►
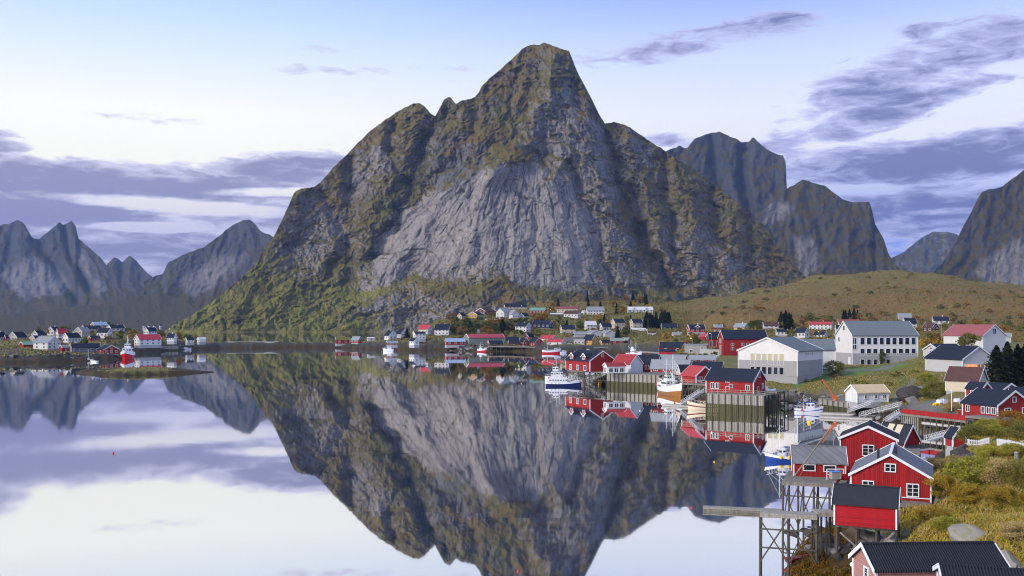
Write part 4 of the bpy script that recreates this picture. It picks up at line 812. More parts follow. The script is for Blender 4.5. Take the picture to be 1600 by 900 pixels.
def build_house(h):
    L, Wd, hw, rs = h['L'], h['W'], h['hw'], h['rise']; near = h.get('near'); yaw = h['yaw']
    rt = thing(h['name'], (h['X'], h['Y'], h['zb']), h['rot'], h['label'], h['cat'], h.get('grp') if h.get('grp') not in ('GF', 'GP', 'GQ') else None)
    wm = 'wall_' + h['wall']; rm = 'roof_' + h['roof']
    a, b = L / 2, Wd / 2
    m = MB(); V_ = [(-a, -b, 0), (a, -b, 0), (a, b, 0), (-a, b, 0), (-a, -b, hw), (a, -b, hw), (a, b, hw), (-a, b, hw), (-a, 0, hw + rs), (a, 0, hw + rs)]
    m.v = V_; m.f = [(0, 1, 5, 4), (2, 3, 7, 6), (1, 2, 6, 9, 5), (3, 0, 4, 8, 7), (0, 3, 2, 1)]; m.m = [0] * 5
    m.obj('wall', wm, rt)
    ext = h.get('ext', 0 if h.get('deck') else 2.5)
    if ext:
        f = MB(); f.box((0, 0, -ext / 2), (L - .08, Wd - .08, ext)); f.obj('foundation', 'plinth_grey', rt)
    if h.get('plinth'):
        f = MB(); f.box((0, 0, h['plinth'] / 2), (L + .16, Wd + .16, h['plinth'])); f.obj('plinth', 'plinth_grey', rt)
    # roof: two slabs
    oe = .24 if near else min(.5, .08 * Wd); og = .25 if near else min(.4, .03 * L + .1); th = .14 if near else .22
    sl = rs / b; r = MB(); nz = sqrt(1 + sl * sl)
    for sg in (-1, 1):
        y0, z0 = sg * (b + oe), hw - oe * sl + .03; y1, z1 = 0, hw + rs + .03
        p = [(-a - og, y0, z0), (a + og, y0, z0), (a + og, y1, z1), (-a - og, y1, z1)]
        if sg > 0: p = [p[1], p[0], p[3], p[2]]
        r.hexa(p + [(q[0], q[1], q[2] + th * nz) for q in p])
    ro = r.obj('roof', rm, rt)
    if near: 
        c = MB(); c.bar((-a - og - .02, 0, hw + rs + th * nz + .03), (a + og + .02, 0, hw + rs + th * nz + .03), .3, .10); c.obj('ridge_cap', rm if h['roof'] != 'slatefg' else 'trim_white', ro)
    # white edges on the gables
    wt = .20 if near else (.28 if h['D'] < 450 else .4)
    tm = 'trim_white'
    if h['D'] < 1000 or h['wall'] in ('brown', 'orange'):
        for sx in (-1, 1):
            t = MB(); x = sx * (a + og + .03)
            for sg in (-1, 1):
                y0, z0 = sg * (b + oe + .04), hw - oe * sl; z1 = hw + rs
                q = [(x - .03, y0, z0 - wt * .25), (x + .03, y0, z0 - wt * .25), (x + .03, 0, z1 - wt * .25), (x - .03, 0, z1 - wt * .25)]
                if sg > 0: q = [q[1], q[0], q[3], q[2]]
                t.hexa(q + [(u[0], u[1], u[2] + wt + th * nz * .7) for u in q])
            t.obj('bargeboard', tm, rt)
    if h['D'] < 470 and h['wall'] in ('red', 'redn', 'redp', 'pink', 'grey', 'cream', 'whitew', 'school', 'gym'):
        cw = .16 if near else .26
        for sx, sy in ((-1, -1), (1, -1), (1 if yaw < 0 else -1, 1)):
            t = MB(); t.box((sx * (a + .012), sy * (b + .012), hw / 2 - .02), (cw, cw, hw - .06)); t.obj('corner_board', tm, rt)
    gx = 'l' if yaw > 0 else 'r'; gsx = -1 if yaw > 0 else 1
    if h.get('yawabs') and yaw < 90: gx, gsx = 'l', -1
    def wput(face, u, v, w, hh, kind=''):
        q = .115 if v * hw < h.get('plinth', 0) else .03
        if face == 's': window(rt, (u * L, -b - q, v * hw), 's', w, hh, kind, near)
        else: window(rt, (gsx * (a + q), -u * Wd if gx == 'l' else u * Wd, v * hw), gx, w, hh, kind, near)
    for wd in h.get('wins', ()): wput(*wd)
    if 'wins' not in h:
        rng = random.Random(len(h['label']) * 7 + int(h['X']))
        for face, (nc, nr), ln in (('s', h['ws'], L), ('g', h['wg'], Wd)):
            if not nc: continue
            ww = min(1.5, ln / nc * .42); 
            for j in range(nr):
                for i in range(nc):
                    hh = min(1.5, hw / nr * .5); v = (j + .56) / nr
                    wput(face, (i + .5) / nc - .5 + (rng.random() - .5) * .02, v, ww, hh)
            if face == 'g' and rs > 1.6 and ln > 4.5: wput('g', 0, 1 + .28 * rs / hw, min(1.0, ww), min(1.0, rs * .35))
    for face, u, w, hh in h.get('doors', ()):
        d = MB(); d.box((0, 0, 0), (w, .08, hh)); d.box((-w / 2 - .06, -.02, 0), (.12, .1, hh), 1); d.box((w / 2 + .06, -.02, 0), (.12, .1, hh), 1); d.box((0, -.02, hh / 2 + .06), (w + .24, .098, .12), 1)
        o = d.obj('door', [wm, 'trim_white'], rt); hd = MB(); hd.ball((w * .36, -.08, -.02), .05); hd.obj('handle', 'metal', o)
        if face == 's': o.location = (u * L, -b - .05, hh / 2 + .03)
        else: o.location = (gsx * (a + (.15 if h.get('plinth') else .05)), -u * Wd if gx == 'l' else u * Wd, hh / 2 + .03); o.rotation_euler = (0, 0, -pi / 2 if gx == 'l' else pi / 2)
    for k in range(h.get('dormers', 0)):
        n = h['dormers']; x = L * ((k + .5) / n - .5); dw = min(L / n * .42, 3.2); zt = hw + rs * .42; yb = -b - .05
        d = MB(); zc = hw - .02; 
        d.v = [(x - dw / 2, yb, zc - .9), (x + dw / 2, yb, zc - .9), (x + dw / 2, yb, zt), (x, yb, zt + dw * .38), (x - dw / 2, yb, zt), (x - dw / 2, -b * .25, zc), (x + dw / 2, -b * .25, zc), (x + dw / 2, -b * .35, zt), (x, 0, zt + dw * .38), (x - dw / 2, -b * .35, zt)]
        d.f = [(0, 1, 2, 3, 4), (1, 6, 7, 2), (5, 0, 4, 9)]; d.m = [0, 0, 0]
        dm = d.obj('dormer', wm, rt)
        q = MB()
        for sg in (-1, 1):
            p = [(x + sg * (dw / 2 + .25), yb - .25, zt - .2), (x, yb - .25, zt + dw * .38), (x, .0, zt + dw * .38), (x + sg * (dw / 2 + .25), -b * .35, zt - .2)]
            if sg < 0: p = p[::-1]
            p = [p[0], p[3], p[2], p[1]] if sg > 0 else [p[0], p[3], p[2], p[1]]
            q.hexa(p + [(u[0], u[1], u[2] + .18) for u in p])
        q.obj('dormer_roof', rm, dm)
        t = MB(); t.bar((x - dw / 2 - .25, yb - .3, zt - .12), (x, yb - .3, zt + dw * .38 + .1), .12, .35); t.bar((x, yb - .304, zt + dw * .38 + .1), (x + dw / 2 + .25, yb - .304, zt - .12), .12, .35); t.obj('dormer_bargeboard', 'trim_white', dm)
        window(dm, (x, yb - .03, zt - .55), 's', dw * .45, 1.1)
    if h.get('strips'):
        for k in (-.18, .12):
            s_ = MB(); y0, y1 = -b * .95, -b * .08; zz = lambda y: hw + rs + y * sl + .03 + th * nz + .02
            p = [(k * L - .55, y0, zz(y0)), (k * L + .55, y0, zz(y0)), (k * L + .55, y1, zz(y1)), (k * L - .55, y1, zz(y1))]
            s_.hexa(p + [(u[0], u[1], u[2] + .03) for u in p]); s_.obj('skylight_strip', 'wall_cream', ro)
    rng = random.Random(int(h['X'] * 13 + h['Y']))
    if h['cat'] == 'house' and h['D'] > 400 and rng.random() < .55:
        c = MB(); c.box((L * .12, 0, hw + rs + .35), (.6, .6, 1.6)); c.box((L * .12, 0, hw + rs + 1.18), (.72, .72, .12)); c.obj('chimney', rng.choice(['plinth_grey', 'wall_white', 'wall_brown']), ro)
    return rt
BUILT = {h['label']: build_house(h) for h in HOUSES}
def hfind(s): return next(h for h in HOUSES if s in h['label'])

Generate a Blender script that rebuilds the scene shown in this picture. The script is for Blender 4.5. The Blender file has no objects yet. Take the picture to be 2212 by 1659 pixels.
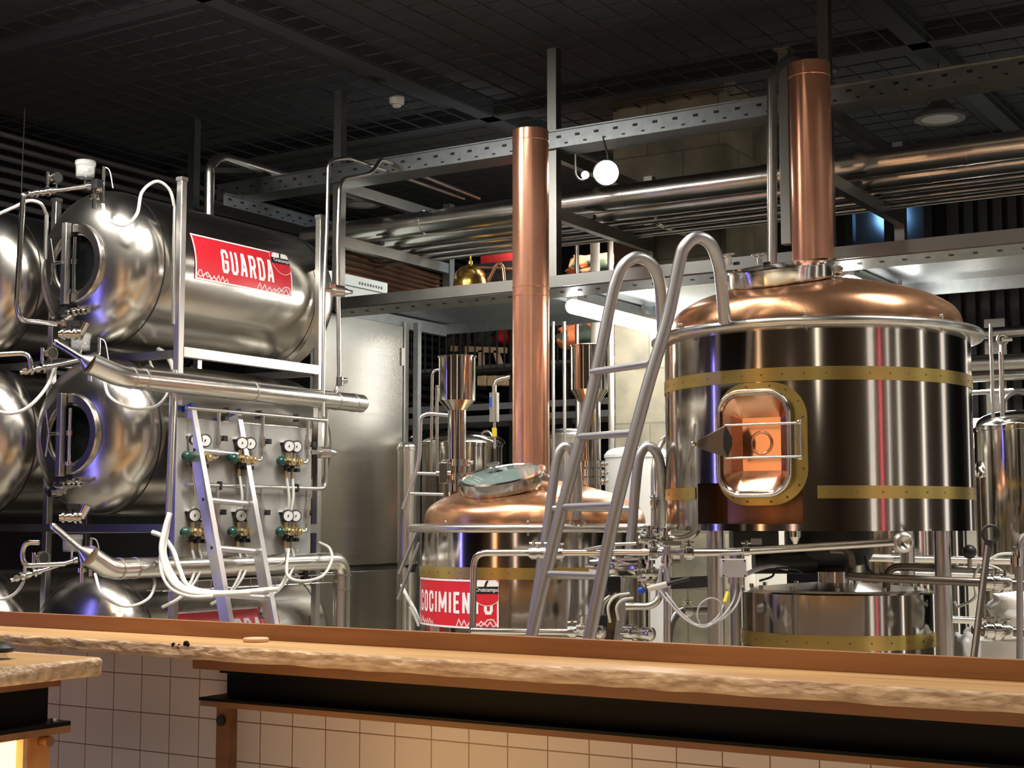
import bpy, bmesh, math, random
from mathutils import Vector, Matrix, noise as mnoise
random.seed(7)
C = bpy.context.scene.collection
V = Vector
pi = math.pi
# ------------------------------------------------------------------ camera
FPX, CX, CY = 3200.0, 1106.0, 829.5
YAW, PITCH = math.radians(32.0), math.radians(5.37)
EYE = V((0, 0, 1.5))
FW = V((-math.sin(YAW), math.cos(YAW), 0)); RT = V((math.cos(YAW), math.sin(YAW), 0)); UP = V((0, 0, 1))
cp, sp = math.cos(PITCH), math.sin(PITCH)
def ray(px, py):
    u = (px - CX) / FPX; v = (CY - py) / FPX
    return FW * (cp - v * sp) + RT * u + UP * (sp + v * cp)
def P(px, py, d):            # a point of the room seen at that pixel, at horizontal depth d
    r = ray(px, py); return EYE + r * (d / r.dot(FW))
def PX(px, py, x):
    r = ray(px, py); return EYE + r * (x / r.x)
def PY(px, py, y):
    r = ray(px, py); return EYE + r * (y / r.y)
def PZ(px, py, z):
    r = ray(px, py); return EYE + r * ((z - EYE.z) / r.z)
cam = bpy.data.cameras.new('camera'); co = bpy.data.objects.new('camera', cam); C.objects.link(co)
co.location = EYE; co.rotation_euler = (pi / 2 + PITCH, 0, YAW)
cam.sensor_width = 36; cam.lens = 36 * FPX / 2212; cam.clip_start = .05; cam.clip_end = 100
sc = bpy.context.scene; sc.camera = co
sc.view_settings.view_transform = 'Standard'; sc.view_settings.look = 'None'
sc.view_settings.gamma = 1; sc.view_settings.use_curve_mapping = False; sc.view_settings.exposure = 0.3
try:
    sc.cycles.use_denoising = True; sc.cycles.max_bounces = 8; sc.cycles.glossy_bounces = 5
    sc.cycles.sample_clamp_indirect = 6.0; sc.cycles.caustics_reflective = False; sc.cycles.caustics_refractive = False
except Exception: pass
# ------------------------------------------------------------------ materials
MATS = {}
def mat(name, col, rough=.5, metal=0.0, noise=None, bump=None, emit=None, trans=0, alpha=1, ior=1.45, spec=.5, aniso=0, rvar=None, coat=0):
    """noise=(scale_xyz, strength, col2) mixes a second colour; bump=(scale_xyz, strength); rvar=(scale_xyz, amount)"""
    m = bpy.data.materials.new(name); m.use_nodes = True
    nt = m.node_tree; b = nt.nodes['Principled BSDF']; L = nt.links.new
    b.inputs['Base Color'].default_value = (*col, 1); b.inputs['Roughness'].default_value = rough; b.inputs['Metallic'].default_value = metal
    b.inputs['IOR'].default_value = ior; b.inputs['Specular IOR Level'].default_value = spec
    b.inputs['Anisotropic'].default_value = aniso; b.inputs['Coat Weight'].default_value = coat
    if trans: b.inputs['Transmission Weight'].default_value = trans
    if alpha < 1: b.inputs['Alpha'].default_value = alpha
    if emit: b.inputs['Emission Color'].default_value = (*emit[0], 1); b.inputs['Emission Strength'].default_value = emit[1]
    tc = nt.nodes.new('ShaderNodeTexCoord')
    def tex(scale, detail=4):
        mp = nt.nodes.new('ShaderNodeMapping'); mp.inputs['Scale'].default_value = scale; L(tc.outputs['Object'], mp.inputs['Vector'])
        n = nt.nodes.new('ShaderNodeTexNoise'); n.inputs['Scale'].default_value = 1; n.inputs['Detail'].default_value = detail; L(mp.outputs[0], n.inputs['Vector']); return n
    if noise:
        n = tex(noise[0]); r = nt.nodes.new('ShaderNodeValToRGB'); r.color_ramp.elements[0].position = .35; r.color_ramp.elements[1].position = .7
        c2 = noise[2]; s = noise[1]
        r.color_ramp.elements[0].color = (*col, 1); r.color_ramp.elements[1].color = (*[a + (q - a) * s for a, q in zip(col, c2)], 1)
        L(n.outputs['Fac'], r.inputs[0]); L(r.outputs[0], b.inputs['Base Color'])
    if bump:
        n = tex(bump[0]); bp = nt.nodes.new('ShaderNodeBump'); bp.inputs['Strength'].default_value = bump[1]; bp.inputs['Distance'].default_value = .01
        L(n.outputs['Fac'], bp.inputs['Height']); L(bp.outputs[0], b.inputs['Normal'])
    if rvar:
        n = tex(rvar[0]); mr = nt.nodes.new('ShaderNodeMapRange'); mr.inputs['To Min'].default_value = max(0, rough - rvar[1]); mr.inputs['To Max'].default_value = rough + rvar[1]
        L(n.outputs['Fac'], mr.inputs[0]); L(mr.outputs[0], b.inputs['Roughness'])
    MATS[name] = m; return m
M = {}
M['kettle'] = mat('kettle_steel', (.50, .465, .42), .115, 1, rvar=((3, 3, .6), .03), bump=((26, 26, .25), .010))
M['tank'] = mat('tank_steel', (.56, .535, .49), .24, 1, noise=((6, 1, 6), .5, (.46, .43, .39)), rvar=((5, 1.5, 5), .07))
M['steel'] = mat('polished_steel', (.66, .645, .61), .16, 1)
M['satin'] = mat('satin_steel', (.60, .585, .55), .30, 1, rvar=((4, 4, 1), .06))
M['tube'] = mat('matt_tube_steel', (.44, .43, .43), .42, 1)
M['jacket'] = mat('pipe_jacket', (.77, .745, .69), .25, 1, rvar=((3, 3, 3), .05))
M['brushed'] = mat('brushed_sheet', (.50, .49, .455), .24, 1, rvar=((.5, .5, 40), .05))
M['galv'] = mat('galvanised_steel', (.32, .34, .345), .36, 1, noise=((18, 18, 18), .6, (.22, .24, .245)))
M['frame'] = mat('frame_steel', (.33, .325, .30), .36, 1, noise=((3, 3, 3), .5, (.25, .245, .23)))
M['lightbox'] = mat('light_box_face', (.75, .77, .72), .4, emit=((.93, 1, .9), .42))
M['ribbed'] = mat('brown_ribbed_metal', (.34, .22, .15), .3, .6)
M['alu'] = mat('ladder_aluminium', (.74, .73, .74), .33, .9)
M['copper'] = mat('copper', (.84, .43, .28), .24, .8, noise=((7, 7, 2.2), .55, (.56, .24, .14)), rvar=((9, 9, 3), .06))
M['copperdome'] = mat('copper_dome', (.62, .33, .18), .26, .92, noise=((3, 3, 3), .4, (.58, .29, .15)), rvar=((12, 12, 2), .05), bump=((60, 60, 6), .02))
M['copperin'] = mat('copper_door', (.86, .50, .32), .22, 1)
M['copperdark'] = mat('shaded_copper', (.40, .19, .10), .36, 1, noise=((9, 9, 2), .6, (.22, .10, .05)))  # darker copper for the notch, its recess shade put into the colour
M['brass'] = mat('brass_band', (.66, .50, .16), .33, 1, noise=((8, 8, 8), .5, (.52, .38, .12)))
M['brasspl'] = mat('brass_fitting', (.70, .55, .30), .3, 1)
M['dark'] = mat('dark_steel', (.05, .05, .05), .45, .6)
M['black'] = mat('black_plastic', (.012, .012, .013), .42)
M['blackpaint'] = mat('black_paint', (.004, .004, .004), .55, spec=.15)
M['manglass'] = mat('sight_glass', (.006, .007, .008), .06, 0, spec=.6)
M['white'] = mat('white_plastic', (.80, .79, .76), .4)
M['hose'] = mat('hose_plastic', (.74, .73, .68), .32, spec=.5)
M['clear'] = mat('clear_plastic', (.62, .62, .60), .08, 0, alpha=.22)
M['glass'] = mat('lid_glass', (.55, .72, .68), .03, 0, trans=.75, ior=1.45)
M['green'] = mat('green_knob', (.012, .062, .045), .22, coat=.4)
M['gun'] = mat('worn_dark_steel', (.17, .15, .13), .38, 1)
M['blue'] = mat('blue_plastic', (.02, .10, .55), .4)
M['yellow'] = mat('yellow_plastic', (.75, .58, .04), .4)
M['orange'] = mat('orange_plastic', (.85, .22, .04), .4)
M['red'] = mat('sign_red', (.62, .022, .035), .38, noise=((5, 5, 5), .3, (.54, .02, .03)))
M['redcloth'] = mat('red_cloth', (.55, .03, .03), .7)
M['letter'] = mat('sign_white', (.84, .82, .82), .4)
M['pink'] = mat('sign_pale', (.80, .55, .55), .4)
M['panel'] = mat('grey_panel', (.47, .46, .43), .42, .25, noise=((2, 2, 2), .4, (.41, .40, .38)))
M['box'] = mat('grey_box', (.50, .48, .50), .45)
M['cream'] = mat('cream_panel', (.78, .75, .66), .5, noise=((2, 2, 2), .3, (.70, .66, .56)))
M['concrete'] = mat('concrete', (.42, .375, .265), .85, noise=((2.6, 2.6, 2.6), 1, (.17, .158, .13)), bump=((9, 9, 9), .5))
M['ceil'] = mat('ceiling_black', (.050, .058, .068), .8)
M['wire'] = mat('ceiling_wire', (.040, .040, .040), .7, 0)
M['slat'] = mat('wall_slat', (.42, .42, .42), .34, .9)
M['wallk'] = mat('dark_wall', (.012, .012, .014), .8)
M['hall'] = mat('hall_wall', (.25, .21, .18), .7)
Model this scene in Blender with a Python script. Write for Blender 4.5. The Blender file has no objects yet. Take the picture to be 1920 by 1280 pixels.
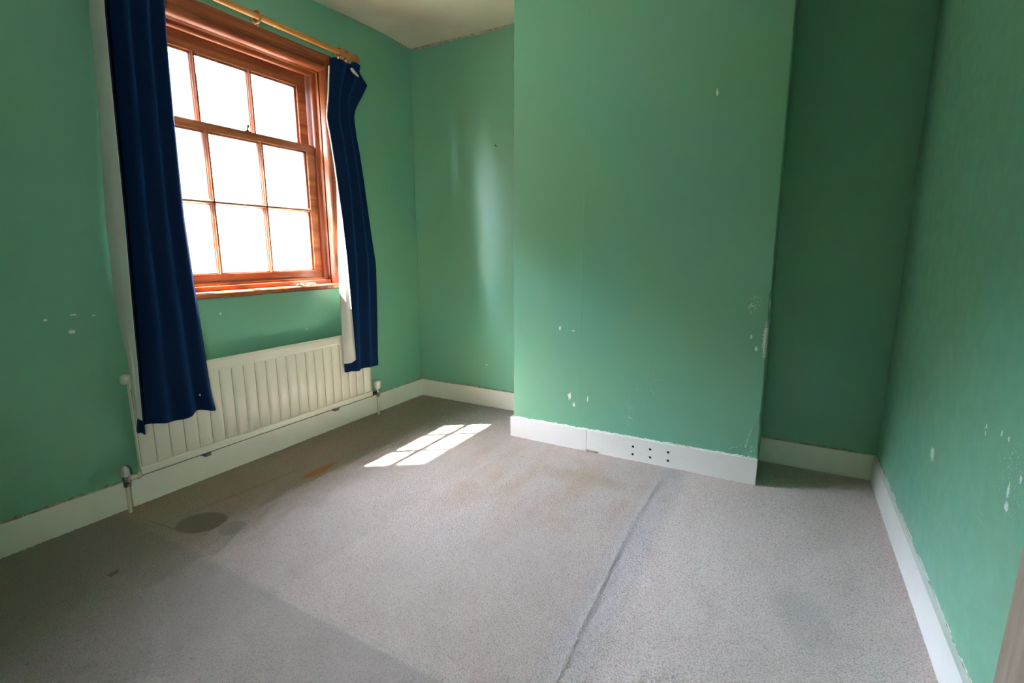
◄
- [Problem to work on]: Copy every line above in which the string "Write" shows up.

- [Solution to this problem]:
Write part 4 of the bpy script that recreates this picture. It picks up at line 812. More parts follow. The script is for Blender 4.5. Take the picture to be 1600 by 900 pixels.
Model this scene in Blender with a Python script. Write for Blender 4.5. The Blender file has no objects yet. Take the picture to be 1920 by 1280 pixels.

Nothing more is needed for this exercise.